Classroom lesson · Food · 🇨🇬 Republic of the Congo

Saka-Saka

A rich, delicious dish made from pounded cassava leaves

Photo · Wikimedia Commons

What is it?

Saka-saka is one of the most beloved dishes in the Republic of the Congo. It is made from the leaves of the cassava plant, which are pounded into a paste and then slowly cooked with palm oil, onions and sometimes fish or peanuts. The result is a rich, dark-green, hearty dish that is eaten almost every day in Congolese households.

Tell me more

Cassava is an incredibly important plant across Central Africa. Most people know its starchy root, which is used to make fufu and other starchy foods. But the leaves are just as valuable — they are packed with vitamins and minerals, especially iron and vitamin C. Saka-saka is a clever way to use every part of the plant.

Making saka-saka properly takes time and patience. The leaves are first stripped from their tough stalks, then pounded in a large wooden mortar until they become a smooth, dark-green paste. This paste is then cooked slowly in a pot with palm oil, creating a thick sauce with a deep, savoury flavour. Grandmothers across the country are considered the best saka-saka cooks.

Saka-saka is typically served over fufu — a smooth, doughy ball made from pounded cassava starch. People scoop the saka-saka with pieces of fufu, using their right hand. Sharing a meal this way, sitting together and eating from the same dish, is an important part of Congolese family life.

In the classroom

Walk your class through this in 15 minutes.

Talk together

Discussion prompts

  1. 01Saka-saka uses the leaves of the cassava plant.

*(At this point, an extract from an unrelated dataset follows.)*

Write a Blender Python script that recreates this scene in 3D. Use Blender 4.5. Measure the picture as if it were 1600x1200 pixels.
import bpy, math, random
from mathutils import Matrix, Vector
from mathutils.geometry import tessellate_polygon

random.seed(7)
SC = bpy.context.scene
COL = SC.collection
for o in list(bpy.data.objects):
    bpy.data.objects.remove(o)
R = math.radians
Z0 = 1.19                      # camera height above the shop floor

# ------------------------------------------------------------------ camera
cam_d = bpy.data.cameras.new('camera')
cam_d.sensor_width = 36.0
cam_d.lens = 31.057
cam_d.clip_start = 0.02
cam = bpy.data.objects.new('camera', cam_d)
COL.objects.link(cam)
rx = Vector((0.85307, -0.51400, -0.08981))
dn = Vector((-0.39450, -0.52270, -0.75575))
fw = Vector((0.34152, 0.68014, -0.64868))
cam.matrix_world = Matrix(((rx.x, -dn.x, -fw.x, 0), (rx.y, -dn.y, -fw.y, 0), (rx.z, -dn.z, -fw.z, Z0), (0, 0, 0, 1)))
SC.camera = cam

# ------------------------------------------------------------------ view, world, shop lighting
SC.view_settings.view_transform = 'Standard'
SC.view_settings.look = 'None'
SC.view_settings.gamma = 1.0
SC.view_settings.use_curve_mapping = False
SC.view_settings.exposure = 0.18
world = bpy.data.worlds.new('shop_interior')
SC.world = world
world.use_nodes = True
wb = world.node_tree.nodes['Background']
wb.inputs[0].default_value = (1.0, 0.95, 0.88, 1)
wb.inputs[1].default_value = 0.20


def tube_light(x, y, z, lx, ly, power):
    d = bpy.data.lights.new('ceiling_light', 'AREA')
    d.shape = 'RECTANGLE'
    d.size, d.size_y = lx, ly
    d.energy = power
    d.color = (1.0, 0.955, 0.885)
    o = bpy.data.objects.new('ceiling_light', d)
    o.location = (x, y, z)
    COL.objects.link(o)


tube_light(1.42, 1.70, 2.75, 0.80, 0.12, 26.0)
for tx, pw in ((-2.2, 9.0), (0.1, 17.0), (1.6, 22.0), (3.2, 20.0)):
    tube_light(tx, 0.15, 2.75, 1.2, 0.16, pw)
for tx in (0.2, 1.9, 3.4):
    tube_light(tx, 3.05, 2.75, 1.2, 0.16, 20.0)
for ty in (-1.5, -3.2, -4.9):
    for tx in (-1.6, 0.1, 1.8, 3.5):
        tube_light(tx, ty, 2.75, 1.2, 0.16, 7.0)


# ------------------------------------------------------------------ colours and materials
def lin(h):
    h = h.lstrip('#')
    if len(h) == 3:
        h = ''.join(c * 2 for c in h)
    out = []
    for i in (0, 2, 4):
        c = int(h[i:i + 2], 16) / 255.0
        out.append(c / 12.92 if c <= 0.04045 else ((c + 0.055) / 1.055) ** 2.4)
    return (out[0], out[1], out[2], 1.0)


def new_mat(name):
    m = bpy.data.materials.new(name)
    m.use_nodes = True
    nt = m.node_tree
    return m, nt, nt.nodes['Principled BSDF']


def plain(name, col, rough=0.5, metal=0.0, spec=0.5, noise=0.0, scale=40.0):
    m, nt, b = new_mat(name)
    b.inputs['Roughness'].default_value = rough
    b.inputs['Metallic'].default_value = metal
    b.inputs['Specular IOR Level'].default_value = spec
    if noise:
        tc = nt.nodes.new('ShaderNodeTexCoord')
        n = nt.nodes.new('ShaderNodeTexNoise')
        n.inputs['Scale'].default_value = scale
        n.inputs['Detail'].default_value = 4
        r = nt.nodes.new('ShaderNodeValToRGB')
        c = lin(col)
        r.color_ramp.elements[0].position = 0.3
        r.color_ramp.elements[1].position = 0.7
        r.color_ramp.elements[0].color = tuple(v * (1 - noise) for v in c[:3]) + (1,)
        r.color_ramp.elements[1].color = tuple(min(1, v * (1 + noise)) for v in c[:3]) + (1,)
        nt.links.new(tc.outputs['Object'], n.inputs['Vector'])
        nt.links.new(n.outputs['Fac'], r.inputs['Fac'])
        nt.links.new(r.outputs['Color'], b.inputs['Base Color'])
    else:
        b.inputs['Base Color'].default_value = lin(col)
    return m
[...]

Can you think of vegetables where humans eat different parts — the root, the leaf AND the flower?
  2. 02People eat saka-saka together from a shared dish. What does sharing food in this way tell us about how community works?
  3. 03Why might traditional cooking methods — like pounding leaves in a mortar — still be used today even though there are machines that could do the same job?
Try this

Classroom activity

Research the cassava plant as a class. Draw it and label the roots, stem, leaves and any fruit. Then write a 'cassava passport' — one sentence on where it originally came from, one on how it reached Africa and three sentences on all the different foods it can be made into.